- **Set task**:
All the data must come back unchanged, except that pictures are left out.

(Scenes as source code)

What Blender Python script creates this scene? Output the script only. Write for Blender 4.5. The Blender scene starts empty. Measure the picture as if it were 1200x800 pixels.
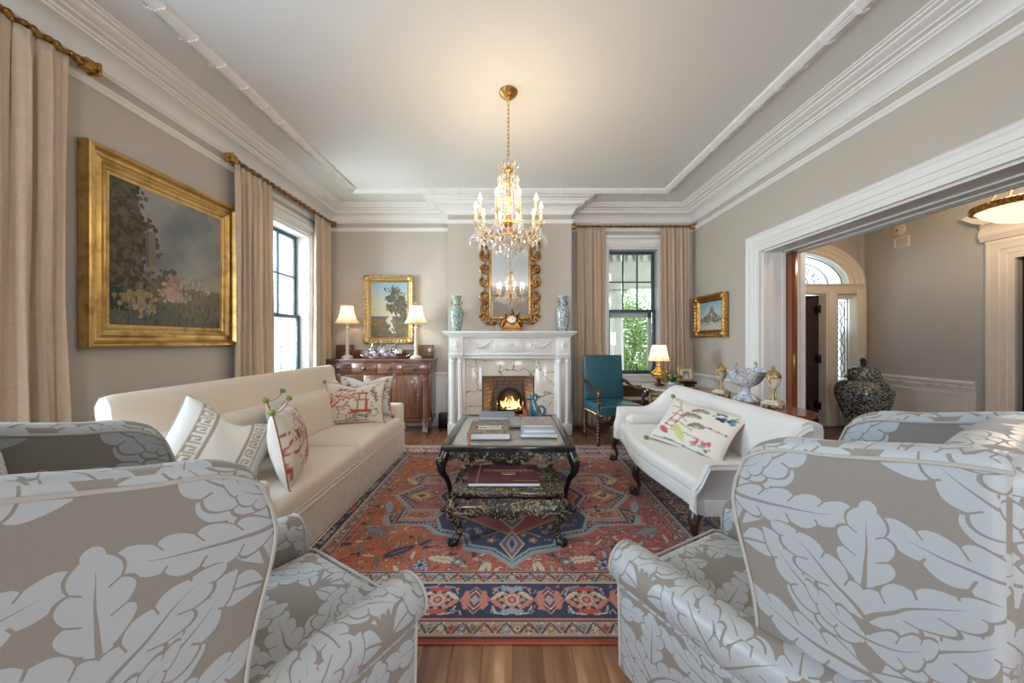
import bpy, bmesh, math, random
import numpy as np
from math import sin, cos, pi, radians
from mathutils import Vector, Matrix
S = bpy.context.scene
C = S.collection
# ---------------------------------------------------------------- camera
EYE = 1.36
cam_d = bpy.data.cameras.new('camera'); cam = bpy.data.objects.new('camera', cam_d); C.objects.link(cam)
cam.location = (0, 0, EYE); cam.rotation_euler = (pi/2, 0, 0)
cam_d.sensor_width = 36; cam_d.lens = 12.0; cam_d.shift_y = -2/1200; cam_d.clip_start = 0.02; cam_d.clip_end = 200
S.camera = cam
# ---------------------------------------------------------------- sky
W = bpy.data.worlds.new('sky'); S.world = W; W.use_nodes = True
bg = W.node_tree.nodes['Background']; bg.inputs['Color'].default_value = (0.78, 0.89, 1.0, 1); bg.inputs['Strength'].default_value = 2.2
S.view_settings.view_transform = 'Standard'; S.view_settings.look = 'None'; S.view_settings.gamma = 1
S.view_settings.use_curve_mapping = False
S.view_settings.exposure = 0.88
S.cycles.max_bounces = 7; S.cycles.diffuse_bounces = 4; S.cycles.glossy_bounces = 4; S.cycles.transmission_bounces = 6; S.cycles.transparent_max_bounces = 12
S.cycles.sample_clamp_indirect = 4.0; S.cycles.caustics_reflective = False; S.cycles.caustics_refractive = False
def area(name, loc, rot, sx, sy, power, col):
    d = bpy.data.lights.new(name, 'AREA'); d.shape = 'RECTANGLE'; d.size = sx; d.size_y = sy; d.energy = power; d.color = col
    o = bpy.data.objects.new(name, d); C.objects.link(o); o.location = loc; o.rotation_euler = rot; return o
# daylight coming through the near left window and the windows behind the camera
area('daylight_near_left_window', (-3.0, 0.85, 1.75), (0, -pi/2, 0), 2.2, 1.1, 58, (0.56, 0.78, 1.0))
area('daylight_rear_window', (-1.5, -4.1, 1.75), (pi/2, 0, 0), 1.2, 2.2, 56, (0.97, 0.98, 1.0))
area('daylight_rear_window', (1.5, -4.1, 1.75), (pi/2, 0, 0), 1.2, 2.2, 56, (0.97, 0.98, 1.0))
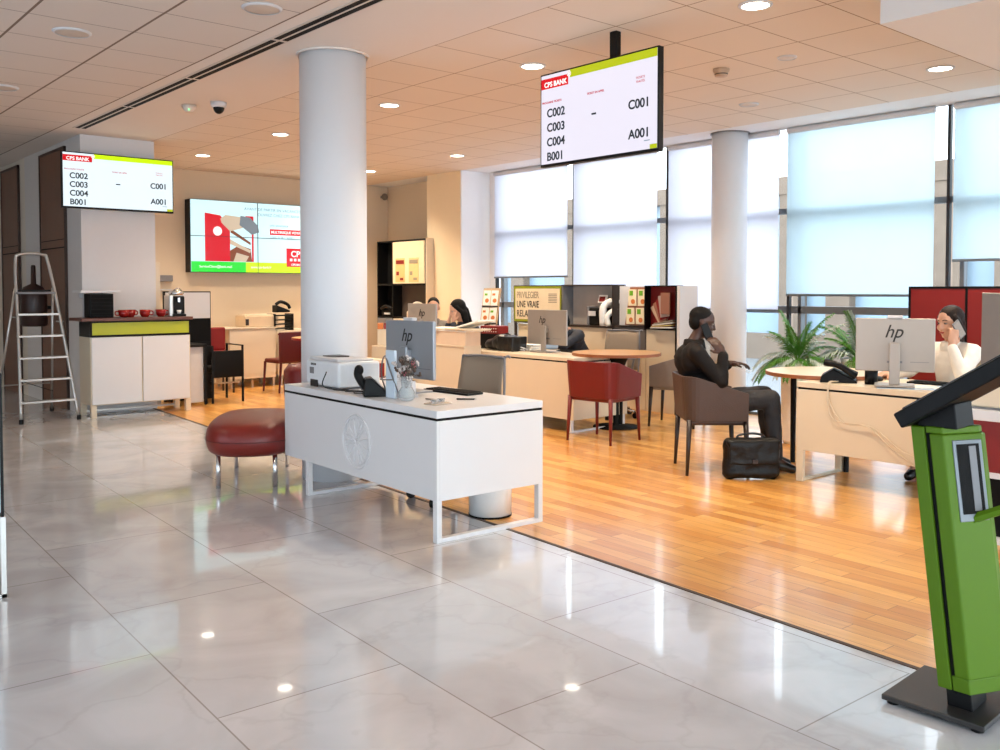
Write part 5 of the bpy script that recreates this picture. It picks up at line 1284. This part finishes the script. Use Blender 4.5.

- **Response to this exercise**:
What Blender Python script creates this scene? Output the script only. Write for Blender 4.5. The Blender scene starts empty. Measure the picture as if it were 1200x800 pixels.
import bpy, bmesh, math, random
import numpy as np
from math import sin, cos, pi, radians
from mathutils import Vector, Matrix
S = bpy.context.scene
C = S.collection
# ---------------------------------------------------------------- camera
EYE = 1.36
cam_d = bpy.data.cameras.new('camera'); cam = bpy.data.objects.new('camera', cam_d); C.objects.link(cam)
cam.location = (0, 0, EYE); cam.rotation_euler = (pi/2, 0, 0)
cam_d.sensor_width = 36; cam_d.lens = 12.0; cam_d.shift_y = -2/1200; cam_d.clip_start = 0.02; cam_d.clip_end = 200
S.camera = cam
# ---------------------------------------------------------------- sky
W = bpy.data.worlds.new('sky'); S.world = W; W.use_nodes = True
bg = W.node_tree.nodes['Background']; bg.inputs['Color'].default_value = (0.78, 0.89, 1.0, 1); bg.inputs['Strength'].default_value = 2.2
S.view_settings.view_transform = 'Standard'; S.view_settings.look = 'None'; S.view_settings.gamma = 1
S.view_settings.use_curve_mapping = False
S.view_settings.exposure = 0.88
S.cycles.max_bounces = 7; S.cycles.diffuse_bounces = 4; S.cycles.glossy_bounces = 4; S.cycles.transmission_bounces = 6; S.cycles.transparent_max_bounces = 12
S.cycles.sample_clamp_indirect = 4.0; S.cycles.caustics_reflective = False; S.cycles.caustics_refractive = False
def area(name, loc, rot, sx, sy, power, col):
    d = bpy.data.lights.new(name, 'AREA'); d.shape = 'RECTANGLE'; d.size = sx; d.size_y = sy; d.energy = power; d.color = col
    o = bpy.data.objects.new(name, d); C.objects.link(o); o.location = loc; o.rotation_euler = rot; return o
# daylight coming through the near left window and the windows behind the camera
area('daylight_near_left_window', (-3.0, 0.85, 1.75), (0, -pi/2, 0), 2.2, 1.1, 58, (0.56, 0.78, 1.0))
area('daylight_rear_window', (-1.5, -4.1, 1.75), (pi/2, 0, 0), 1.2, 2.2, 56, (0.97, 0.98, 1.0))
area('daylight_rear_window', (1.5, -4.1, 1.75), (pi/2, 0, 0), 1.2, 2.2, 56, (0.97, 0.98, 1.0))
Write part 5 of the bpy script that recreates this picture. It picks up at line 1284. This part finishes the script. Use Blender 4.5.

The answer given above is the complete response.